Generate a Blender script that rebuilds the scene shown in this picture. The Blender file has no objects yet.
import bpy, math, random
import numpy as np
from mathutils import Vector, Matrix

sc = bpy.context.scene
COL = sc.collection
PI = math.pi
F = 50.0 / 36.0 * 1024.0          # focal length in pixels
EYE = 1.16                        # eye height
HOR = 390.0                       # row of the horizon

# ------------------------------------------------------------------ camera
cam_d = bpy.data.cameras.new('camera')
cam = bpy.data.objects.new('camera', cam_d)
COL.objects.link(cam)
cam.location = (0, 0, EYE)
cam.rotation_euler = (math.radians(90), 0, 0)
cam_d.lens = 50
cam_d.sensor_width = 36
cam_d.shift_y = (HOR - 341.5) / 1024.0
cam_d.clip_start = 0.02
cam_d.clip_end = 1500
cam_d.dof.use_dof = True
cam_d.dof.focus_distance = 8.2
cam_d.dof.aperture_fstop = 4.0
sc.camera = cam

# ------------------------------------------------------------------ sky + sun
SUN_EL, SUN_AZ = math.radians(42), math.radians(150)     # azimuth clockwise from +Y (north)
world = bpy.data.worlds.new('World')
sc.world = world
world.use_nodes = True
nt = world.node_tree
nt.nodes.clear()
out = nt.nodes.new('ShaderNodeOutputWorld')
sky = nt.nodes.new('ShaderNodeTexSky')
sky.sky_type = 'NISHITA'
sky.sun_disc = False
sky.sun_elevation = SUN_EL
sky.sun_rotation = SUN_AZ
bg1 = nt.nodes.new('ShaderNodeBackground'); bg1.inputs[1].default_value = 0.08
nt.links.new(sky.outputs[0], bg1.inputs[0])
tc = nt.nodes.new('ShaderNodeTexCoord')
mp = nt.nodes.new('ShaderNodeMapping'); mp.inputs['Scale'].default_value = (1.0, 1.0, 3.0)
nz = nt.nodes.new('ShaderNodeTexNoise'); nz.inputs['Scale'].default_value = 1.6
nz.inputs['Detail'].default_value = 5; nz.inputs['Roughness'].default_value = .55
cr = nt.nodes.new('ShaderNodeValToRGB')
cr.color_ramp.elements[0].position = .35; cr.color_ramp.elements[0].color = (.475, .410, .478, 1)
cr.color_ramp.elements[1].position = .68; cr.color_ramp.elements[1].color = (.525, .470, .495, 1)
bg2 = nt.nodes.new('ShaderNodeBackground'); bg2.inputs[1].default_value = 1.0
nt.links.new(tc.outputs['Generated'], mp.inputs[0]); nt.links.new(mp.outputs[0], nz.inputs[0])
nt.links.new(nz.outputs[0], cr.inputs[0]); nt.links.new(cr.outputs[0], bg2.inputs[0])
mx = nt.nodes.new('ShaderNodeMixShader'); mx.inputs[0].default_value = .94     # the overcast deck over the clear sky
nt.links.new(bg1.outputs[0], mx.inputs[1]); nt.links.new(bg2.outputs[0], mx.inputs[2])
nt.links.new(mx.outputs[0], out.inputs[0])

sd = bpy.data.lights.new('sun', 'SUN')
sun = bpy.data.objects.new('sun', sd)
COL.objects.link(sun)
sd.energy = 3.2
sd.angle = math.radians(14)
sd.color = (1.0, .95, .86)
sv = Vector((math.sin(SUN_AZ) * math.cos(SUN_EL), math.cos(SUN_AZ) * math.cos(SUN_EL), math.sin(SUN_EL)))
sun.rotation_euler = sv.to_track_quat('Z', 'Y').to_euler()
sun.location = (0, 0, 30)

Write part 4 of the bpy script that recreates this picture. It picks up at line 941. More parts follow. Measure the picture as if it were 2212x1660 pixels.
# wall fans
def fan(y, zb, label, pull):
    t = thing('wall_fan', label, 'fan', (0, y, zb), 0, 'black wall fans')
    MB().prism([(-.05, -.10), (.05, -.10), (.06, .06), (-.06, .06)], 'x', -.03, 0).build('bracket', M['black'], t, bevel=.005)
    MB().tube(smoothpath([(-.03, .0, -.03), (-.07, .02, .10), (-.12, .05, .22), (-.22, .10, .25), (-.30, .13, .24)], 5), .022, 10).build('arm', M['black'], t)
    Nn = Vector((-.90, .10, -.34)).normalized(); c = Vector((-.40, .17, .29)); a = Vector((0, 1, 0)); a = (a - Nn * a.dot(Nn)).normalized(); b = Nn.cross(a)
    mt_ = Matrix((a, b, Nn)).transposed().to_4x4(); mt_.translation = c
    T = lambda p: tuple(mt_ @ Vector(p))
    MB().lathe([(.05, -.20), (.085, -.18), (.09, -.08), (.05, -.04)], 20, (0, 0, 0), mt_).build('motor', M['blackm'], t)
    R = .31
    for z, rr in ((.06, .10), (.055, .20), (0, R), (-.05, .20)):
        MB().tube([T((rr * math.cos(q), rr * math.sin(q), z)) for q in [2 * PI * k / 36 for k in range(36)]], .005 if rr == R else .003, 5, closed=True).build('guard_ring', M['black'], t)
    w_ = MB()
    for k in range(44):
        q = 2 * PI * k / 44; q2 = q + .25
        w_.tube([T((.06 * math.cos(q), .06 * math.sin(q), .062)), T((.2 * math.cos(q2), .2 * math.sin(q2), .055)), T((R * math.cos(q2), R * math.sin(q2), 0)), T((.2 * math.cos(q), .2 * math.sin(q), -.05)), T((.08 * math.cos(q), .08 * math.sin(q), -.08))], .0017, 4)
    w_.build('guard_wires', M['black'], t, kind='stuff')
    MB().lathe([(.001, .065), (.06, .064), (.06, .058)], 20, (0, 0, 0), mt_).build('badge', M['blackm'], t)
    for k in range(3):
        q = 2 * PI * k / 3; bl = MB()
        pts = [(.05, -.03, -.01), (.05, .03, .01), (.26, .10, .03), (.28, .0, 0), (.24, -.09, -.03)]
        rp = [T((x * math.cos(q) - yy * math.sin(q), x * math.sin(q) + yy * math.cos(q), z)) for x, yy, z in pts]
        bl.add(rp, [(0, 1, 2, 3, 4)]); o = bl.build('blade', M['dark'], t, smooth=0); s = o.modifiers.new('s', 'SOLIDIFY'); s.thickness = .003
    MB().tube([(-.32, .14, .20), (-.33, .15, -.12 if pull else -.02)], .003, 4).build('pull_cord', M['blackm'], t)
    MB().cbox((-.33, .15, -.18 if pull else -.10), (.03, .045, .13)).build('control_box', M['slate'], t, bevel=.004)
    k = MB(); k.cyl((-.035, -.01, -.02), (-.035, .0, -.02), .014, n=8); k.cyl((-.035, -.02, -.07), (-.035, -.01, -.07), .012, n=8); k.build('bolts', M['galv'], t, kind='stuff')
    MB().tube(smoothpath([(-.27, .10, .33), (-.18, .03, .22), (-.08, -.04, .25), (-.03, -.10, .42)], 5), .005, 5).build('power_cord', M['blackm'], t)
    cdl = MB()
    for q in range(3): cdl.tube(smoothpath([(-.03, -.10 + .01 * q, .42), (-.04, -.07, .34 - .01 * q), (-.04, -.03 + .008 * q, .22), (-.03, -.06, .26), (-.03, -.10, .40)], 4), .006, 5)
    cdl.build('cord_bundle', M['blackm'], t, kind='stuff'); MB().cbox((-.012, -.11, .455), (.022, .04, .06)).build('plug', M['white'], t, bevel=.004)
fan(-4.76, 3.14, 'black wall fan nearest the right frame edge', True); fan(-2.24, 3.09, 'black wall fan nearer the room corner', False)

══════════

[What is asked]
Reproduce exactly the lines that run from the start of the records to the line with "sc.camera = cam", both included.

[In response]
Generate a Blender script that rebuilds the scene shown in this picture. The Blender file has no objects yet.
import bpy, math, random
import numpy as np
from mathutils import Vector, Matrix

sc = bpy.context.scene
COL = sc.collection
PI = math.pi
F = 50.0 / 36.0 * 1024.0          # focal length in pixels
EYE = 1.16                        # eye height
HOR = 390.0                       # row of the horizon

# ------------------------------------------------------------------ camera
cam_d = bpy.data.cameras.new('camera')
cam = bpy.data.objects.new('camera', cam_d)
COL.objects.link(cam)
cam.location = (0, 0, EYE)
cam.rotation_euler = (math.radians(90), 0, 0)
cam_d.lens = 50
cam_d.sensor_width = 36
cam_d.shift_y = (HOR - 341.5) / 1024.0
cam_d.clip_start = 0.02
cam_d.clip_end = 1500
cam_d.dof.use_dof = True
cam_d.dof.focus_distance = 8.2
cam_d.dof.aperture_fstop = 4.0
sc.camera = cam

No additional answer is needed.